According to a report from Caixin Global, part of China’s influential financial media group, Caixin Media, Chinese banks are scrambling to fund Tesla’s ambitious production plan(t) in China.

“A consortium made up of several Chinese banks has been formed to provide loans to the project, sources from several Chinese banks told Caixin. But the leader for the group has yet to be chosen, and multiple plans regarding the details of funding terms have been presented to Tesla, these people said, asking not to be named as negotiations are still underway.” – Caixin

Tesla has accelerated plans to build its first overseas factory in China as the electric maker tries to avoid import tariffs that leave the company with a pricing disadvantage.

The two variants of Tesla Model S, 100D and P100D, cost $84,750 and $123,750 in the United States, respectively.

Once the vehicles cross the Atlantic, the same variants cost ¥849,600 and ¥1,091,000. Converted to dollars using today’s conversion rate, Model S costs $125,987 and $161,784 in China.

In China, Tesla Model S 100D and P100D cost 48% and 30% more than what you pay for them in the United States. Tesla can afford to incur import tariffs on its production limited flagship vehicles, but it cannot do the same with Model 3, its high volume entry-level luxury sedan.

According to an earlier plan, Tesla was expecting local production to begin in China by 2020, but the on-going trade war between the world’s number one and number two economies threw that plan into a tailspin.

China slapped a 40% tariff on US auto imports as a retaliatory measure to US actions.
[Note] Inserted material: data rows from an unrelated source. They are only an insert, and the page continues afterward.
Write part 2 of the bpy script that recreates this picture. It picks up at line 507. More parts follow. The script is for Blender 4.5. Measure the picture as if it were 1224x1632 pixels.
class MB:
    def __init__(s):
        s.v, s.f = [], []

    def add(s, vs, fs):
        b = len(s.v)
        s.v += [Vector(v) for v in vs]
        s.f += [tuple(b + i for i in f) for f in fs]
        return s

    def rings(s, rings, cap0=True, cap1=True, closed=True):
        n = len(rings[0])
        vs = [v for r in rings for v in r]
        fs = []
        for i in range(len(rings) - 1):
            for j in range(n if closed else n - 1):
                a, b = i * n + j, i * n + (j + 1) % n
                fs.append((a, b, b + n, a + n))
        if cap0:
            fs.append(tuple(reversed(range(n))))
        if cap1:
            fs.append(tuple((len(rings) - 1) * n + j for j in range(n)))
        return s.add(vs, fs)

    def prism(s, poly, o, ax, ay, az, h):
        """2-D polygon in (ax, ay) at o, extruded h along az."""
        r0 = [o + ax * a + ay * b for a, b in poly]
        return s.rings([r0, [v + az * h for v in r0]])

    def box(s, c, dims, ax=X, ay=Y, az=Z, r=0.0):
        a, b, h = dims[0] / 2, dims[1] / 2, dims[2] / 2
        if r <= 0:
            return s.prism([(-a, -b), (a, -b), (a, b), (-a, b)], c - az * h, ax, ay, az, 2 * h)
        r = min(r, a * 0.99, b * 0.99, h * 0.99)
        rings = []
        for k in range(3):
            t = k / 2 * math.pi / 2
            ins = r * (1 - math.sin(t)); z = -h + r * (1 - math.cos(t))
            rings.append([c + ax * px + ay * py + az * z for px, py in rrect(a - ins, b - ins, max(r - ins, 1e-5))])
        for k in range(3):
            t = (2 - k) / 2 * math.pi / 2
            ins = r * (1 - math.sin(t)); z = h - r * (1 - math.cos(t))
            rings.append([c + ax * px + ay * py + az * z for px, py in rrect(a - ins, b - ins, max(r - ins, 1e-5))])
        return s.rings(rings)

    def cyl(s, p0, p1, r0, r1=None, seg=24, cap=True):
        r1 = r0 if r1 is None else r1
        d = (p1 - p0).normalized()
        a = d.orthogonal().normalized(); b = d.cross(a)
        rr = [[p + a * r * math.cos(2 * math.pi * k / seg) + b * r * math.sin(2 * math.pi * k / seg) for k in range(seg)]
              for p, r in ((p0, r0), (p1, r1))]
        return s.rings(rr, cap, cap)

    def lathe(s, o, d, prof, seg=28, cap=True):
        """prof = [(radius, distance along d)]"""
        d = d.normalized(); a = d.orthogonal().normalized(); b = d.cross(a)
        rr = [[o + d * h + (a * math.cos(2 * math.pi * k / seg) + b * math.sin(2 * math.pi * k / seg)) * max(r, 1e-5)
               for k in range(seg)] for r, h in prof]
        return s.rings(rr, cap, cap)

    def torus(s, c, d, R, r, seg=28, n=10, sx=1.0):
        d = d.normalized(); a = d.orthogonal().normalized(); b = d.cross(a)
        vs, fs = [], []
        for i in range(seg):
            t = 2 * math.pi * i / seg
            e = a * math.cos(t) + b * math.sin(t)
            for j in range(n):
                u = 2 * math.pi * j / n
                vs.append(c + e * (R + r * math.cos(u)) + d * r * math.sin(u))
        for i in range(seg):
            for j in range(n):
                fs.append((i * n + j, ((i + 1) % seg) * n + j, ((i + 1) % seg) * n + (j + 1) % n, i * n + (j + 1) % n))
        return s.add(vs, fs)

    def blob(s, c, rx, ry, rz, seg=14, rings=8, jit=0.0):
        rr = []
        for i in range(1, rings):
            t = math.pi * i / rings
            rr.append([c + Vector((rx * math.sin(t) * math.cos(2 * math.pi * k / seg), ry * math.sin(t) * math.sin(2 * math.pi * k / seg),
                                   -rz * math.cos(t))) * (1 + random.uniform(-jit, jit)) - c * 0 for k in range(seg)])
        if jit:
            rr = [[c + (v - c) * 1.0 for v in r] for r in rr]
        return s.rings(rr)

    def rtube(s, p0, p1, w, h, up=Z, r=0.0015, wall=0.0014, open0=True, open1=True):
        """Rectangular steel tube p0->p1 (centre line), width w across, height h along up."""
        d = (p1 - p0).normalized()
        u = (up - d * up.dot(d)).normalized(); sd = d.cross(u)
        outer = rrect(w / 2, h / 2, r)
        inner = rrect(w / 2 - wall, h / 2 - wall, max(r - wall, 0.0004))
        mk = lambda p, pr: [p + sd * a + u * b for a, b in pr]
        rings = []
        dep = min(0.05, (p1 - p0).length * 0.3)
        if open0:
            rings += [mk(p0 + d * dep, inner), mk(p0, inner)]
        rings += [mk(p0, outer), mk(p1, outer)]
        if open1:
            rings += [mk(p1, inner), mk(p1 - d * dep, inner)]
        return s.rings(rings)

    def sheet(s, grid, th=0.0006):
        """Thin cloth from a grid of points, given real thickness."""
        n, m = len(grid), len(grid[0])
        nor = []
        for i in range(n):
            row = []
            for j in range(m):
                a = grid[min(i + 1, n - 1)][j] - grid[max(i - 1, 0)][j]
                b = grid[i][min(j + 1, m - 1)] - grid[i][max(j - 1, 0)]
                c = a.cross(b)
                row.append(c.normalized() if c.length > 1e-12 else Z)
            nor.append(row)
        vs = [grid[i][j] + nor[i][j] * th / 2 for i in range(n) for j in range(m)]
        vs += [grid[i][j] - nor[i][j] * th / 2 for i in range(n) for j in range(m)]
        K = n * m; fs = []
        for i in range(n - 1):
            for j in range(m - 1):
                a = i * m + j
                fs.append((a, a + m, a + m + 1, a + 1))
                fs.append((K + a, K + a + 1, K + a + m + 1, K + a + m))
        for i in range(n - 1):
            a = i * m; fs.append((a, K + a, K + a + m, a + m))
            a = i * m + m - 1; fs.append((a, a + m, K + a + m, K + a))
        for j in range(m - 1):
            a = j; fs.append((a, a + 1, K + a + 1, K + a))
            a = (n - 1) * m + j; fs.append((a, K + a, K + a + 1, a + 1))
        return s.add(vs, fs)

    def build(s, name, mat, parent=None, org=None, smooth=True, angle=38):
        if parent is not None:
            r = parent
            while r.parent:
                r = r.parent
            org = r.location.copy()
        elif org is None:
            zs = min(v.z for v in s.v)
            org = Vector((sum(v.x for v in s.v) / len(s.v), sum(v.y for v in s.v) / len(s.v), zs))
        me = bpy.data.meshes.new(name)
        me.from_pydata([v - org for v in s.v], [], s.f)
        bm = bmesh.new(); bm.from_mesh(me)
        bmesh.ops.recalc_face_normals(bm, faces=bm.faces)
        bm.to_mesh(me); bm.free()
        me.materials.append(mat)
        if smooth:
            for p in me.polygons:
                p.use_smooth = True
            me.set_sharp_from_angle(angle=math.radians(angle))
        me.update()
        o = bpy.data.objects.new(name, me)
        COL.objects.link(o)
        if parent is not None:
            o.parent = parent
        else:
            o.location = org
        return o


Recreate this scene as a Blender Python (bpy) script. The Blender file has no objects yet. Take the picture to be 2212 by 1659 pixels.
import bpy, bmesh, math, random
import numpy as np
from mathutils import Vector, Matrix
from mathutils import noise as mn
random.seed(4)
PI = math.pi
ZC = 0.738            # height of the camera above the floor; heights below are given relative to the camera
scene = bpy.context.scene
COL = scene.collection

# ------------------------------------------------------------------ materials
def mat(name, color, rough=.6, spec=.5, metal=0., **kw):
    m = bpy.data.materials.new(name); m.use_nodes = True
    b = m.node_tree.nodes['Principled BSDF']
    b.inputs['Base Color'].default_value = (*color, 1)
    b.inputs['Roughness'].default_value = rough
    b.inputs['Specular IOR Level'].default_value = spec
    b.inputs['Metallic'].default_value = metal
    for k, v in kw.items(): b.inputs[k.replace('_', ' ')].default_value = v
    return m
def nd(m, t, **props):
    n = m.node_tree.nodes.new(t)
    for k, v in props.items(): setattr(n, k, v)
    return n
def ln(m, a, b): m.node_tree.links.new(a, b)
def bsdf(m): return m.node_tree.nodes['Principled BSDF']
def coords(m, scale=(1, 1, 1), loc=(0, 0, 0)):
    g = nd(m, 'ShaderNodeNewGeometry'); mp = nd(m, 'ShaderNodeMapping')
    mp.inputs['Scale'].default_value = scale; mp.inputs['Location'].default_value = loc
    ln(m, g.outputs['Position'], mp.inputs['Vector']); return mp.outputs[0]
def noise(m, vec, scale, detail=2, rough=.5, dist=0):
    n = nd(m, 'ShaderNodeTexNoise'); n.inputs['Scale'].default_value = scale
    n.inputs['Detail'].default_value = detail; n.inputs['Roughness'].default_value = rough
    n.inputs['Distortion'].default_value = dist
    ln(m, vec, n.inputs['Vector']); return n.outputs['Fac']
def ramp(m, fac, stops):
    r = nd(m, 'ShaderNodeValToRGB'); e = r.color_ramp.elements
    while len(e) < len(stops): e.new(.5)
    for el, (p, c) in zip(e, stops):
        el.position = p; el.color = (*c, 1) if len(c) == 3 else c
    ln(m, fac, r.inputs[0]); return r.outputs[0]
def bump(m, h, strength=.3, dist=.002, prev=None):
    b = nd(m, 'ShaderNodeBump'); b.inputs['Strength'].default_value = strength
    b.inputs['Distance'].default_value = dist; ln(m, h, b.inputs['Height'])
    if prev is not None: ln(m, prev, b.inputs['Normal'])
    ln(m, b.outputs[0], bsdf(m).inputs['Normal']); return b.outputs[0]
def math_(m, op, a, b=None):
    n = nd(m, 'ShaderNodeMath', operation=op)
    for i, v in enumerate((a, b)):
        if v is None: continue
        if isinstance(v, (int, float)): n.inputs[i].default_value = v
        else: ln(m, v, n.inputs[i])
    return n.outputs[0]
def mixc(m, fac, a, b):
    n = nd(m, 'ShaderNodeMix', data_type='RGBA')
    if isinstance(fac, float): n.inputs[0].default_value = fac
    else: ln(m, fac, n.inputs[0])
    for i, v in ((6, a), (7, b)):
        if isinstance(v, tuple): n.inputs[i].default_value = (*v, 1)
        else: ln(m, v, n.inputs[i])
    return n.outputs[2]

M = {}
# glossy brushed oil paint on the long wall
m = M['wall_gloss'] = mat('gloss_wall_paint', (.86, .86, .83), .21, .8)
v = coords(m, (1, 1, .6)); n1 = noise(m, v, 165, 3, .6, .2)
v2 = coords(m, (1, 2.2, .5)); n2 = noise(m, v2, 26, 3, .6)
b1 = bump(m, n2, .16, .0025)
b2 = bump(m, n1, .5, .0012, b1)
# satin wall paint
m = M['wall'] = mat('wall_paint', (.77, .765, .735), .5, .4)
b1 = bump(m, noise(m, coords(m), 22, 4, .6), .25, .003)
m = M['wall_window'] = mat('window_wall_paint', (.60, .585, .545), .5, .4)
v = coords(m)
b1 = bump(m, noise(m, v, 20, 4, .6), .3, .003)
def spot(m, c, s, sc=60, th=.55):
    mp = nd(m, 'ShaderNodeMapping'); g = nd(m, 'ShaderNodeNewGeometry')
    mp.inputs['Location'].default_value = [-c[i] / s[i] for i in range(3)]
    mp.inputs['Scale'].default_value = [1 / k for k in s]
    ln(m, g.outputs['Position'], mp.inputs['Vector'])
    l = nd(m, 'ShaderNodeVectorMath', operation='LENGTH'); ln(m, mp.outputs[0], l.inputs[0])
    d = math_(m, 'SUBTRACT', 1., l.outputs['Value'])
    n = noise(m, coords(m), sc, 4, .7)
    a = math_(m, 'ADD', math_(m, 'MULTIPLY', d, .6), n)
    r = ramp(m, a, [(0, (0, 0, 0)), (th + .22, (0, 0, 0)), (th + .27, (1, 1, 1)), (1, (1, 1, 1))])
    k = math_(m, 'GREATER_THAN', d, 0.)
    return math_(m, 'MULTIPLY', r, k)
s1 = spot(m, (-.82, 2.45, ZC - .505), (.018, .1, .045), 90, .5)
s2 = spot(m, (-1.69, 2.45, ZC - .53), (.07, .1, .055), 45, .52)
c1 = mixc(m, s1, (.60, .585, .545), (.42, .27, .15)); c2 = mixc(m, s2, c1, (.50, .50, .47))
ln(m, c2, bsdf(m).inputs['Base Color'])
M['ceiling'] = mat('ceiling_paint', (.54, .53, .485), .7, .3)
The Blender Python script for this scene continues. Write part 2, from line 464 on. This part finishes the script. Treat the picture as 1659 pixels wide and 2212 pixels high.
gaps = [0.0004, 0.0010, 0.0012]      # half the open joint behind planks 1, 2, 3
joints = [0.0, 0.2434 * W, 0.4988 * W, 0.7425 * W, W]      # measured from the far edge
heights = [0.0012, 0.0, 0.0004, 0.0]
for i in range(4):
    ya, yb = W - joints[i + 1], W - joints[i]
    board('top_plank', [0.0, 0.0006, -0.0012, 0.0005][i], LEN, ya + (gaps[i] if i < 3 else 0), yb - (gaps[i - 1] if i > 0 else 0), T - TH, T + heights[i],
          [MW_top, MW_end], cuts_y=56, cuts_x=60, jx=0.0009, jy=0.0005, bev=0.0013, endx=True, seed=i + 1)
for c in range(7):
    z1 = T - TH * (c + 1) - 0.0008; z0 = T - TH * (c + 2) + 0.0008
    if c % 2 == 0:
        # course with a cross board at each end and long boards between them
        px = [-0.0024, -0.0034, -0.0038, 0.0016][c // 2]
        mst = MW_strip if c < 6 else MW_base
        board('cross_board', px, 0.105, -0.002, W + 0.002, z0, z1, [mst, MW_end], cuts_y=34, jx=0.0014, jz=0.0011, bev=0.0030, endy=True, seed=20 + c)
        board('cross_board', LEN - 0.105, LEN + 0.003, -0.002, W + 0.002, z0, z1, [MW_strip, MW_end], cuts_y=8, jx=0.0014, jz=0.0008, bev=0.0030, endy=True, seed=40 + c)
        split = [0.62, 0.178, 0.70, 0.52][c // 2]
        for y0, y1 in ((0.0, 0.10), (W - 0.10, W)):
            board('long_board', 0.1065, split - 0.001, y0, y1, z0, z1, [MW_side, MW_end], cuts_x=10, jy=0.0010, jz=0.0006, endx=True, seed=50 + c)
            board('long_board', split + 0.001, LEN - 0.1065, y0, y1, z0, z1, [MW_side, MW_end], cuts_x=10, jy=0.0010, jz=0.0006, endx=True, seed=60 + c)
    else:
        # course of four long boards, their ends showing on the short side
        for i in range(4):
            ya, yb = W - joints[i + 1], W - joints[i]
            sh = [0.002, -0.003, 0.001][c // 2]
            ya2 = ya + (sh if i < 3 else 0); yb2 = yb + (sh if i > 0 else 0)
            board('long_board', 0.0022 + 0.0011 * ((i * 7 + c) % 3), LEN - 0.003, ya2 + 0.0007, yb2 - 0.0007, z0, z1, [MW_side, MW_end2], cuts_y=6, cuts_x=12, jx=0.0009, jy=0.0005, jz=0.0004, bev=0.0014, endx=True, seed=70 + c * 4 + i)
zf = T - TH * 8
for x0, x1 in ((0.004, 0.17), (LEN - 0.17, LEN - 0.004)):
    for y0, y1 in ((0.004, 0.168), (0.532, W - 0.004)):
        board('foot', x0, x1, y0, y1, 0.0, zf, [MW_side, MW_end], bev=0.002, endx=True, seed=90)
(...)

Though a temporary truce between the United States and China allowed import tariff to be rolled back to 15% for 90 days starting January 1, 2019, it’s no secret where the tariff will get back up to if talks fail.

Tesla cannot allow Model 3 price to be higher by 50% in China if the company wants to sell hundreds of thousands of cars every year.

China is not only the world’s number one auto market, with 28 million vehicles sold in 2018, but it is also the world’s fastest growing electric vehicle market.

“In 2014 there were only 50,000 electric vehicles sold, but in 2018 that number has increased 10 times. Each of the next few years will see the sector’s market share grow by 40 percent, Jacob George, vice president, and general manager of Asia Pacific at U.S.-based global marketing information services company J.D. Power, told CNBC“.

Tesla CEO Elon Musk has made it extremely clear about his intention to drop the price of Tesla vehicles. To achieve that goal, Tesla must increase its production, use the scale to reduce costs and transfer cost benefits to customers in the form price reduction.

Simply put, Tesla needs to keep increasing its volume, if it wants to keep reducing the price.

Selling Model 3 in three large markets, China, the United States, and Europe, is a completely different game than selling Model 3 in the United States, Europe, and a price-restricted Chinese market.

Tesla’s recent actions clearly show us the crucial role China plays in the company’s future plans.

When Elon Musk visited China a few weeks ago to take part in the groundbreaking ceremony of Tesla’s Shanghai factory, he said that Tesla will start partial production in China later this year and aim for volume production next year.

Aiming to finish initial construction this summer, start Model 3 production end of year & reach high volume production next year – Elon Musk, Jan 7, 2019

China factory will only “produce affordable versions” of Model 3 and the yet to be unveiled Model Y sports utility vehicle “for greater China,” Musk tweeted. He further added that all versions of Model S, Model X and higher-end versions of the Model 3 and Model Y, will “still be built in U.S.” for the worldwide market, including China.

The reason to build higher-end versions, or to be more clear, higher cost Tesla vehicles in the United States is because the higher price point adds some cushion to absorb additional tariffs. This allows the Shanghai factory to concentrate on higher-volume, lower-cost models.

No one really knows how many Model 3s Tesla will build in China over the next 12 months. But every car Tesla builds in China will help the company avoid import tariffs. More importantly, it will allow Model 3 to compete in the right segment.

Tesla Model 3 may remain production constrained in China for a while, but as we have seen in the United States, it will also allow the company to show steady sales increase over the next several years, limited by its production capacity.

And that puts the fate of Tesla’s success in China in its own hands, not in the hands of two presidents and countless number of officials.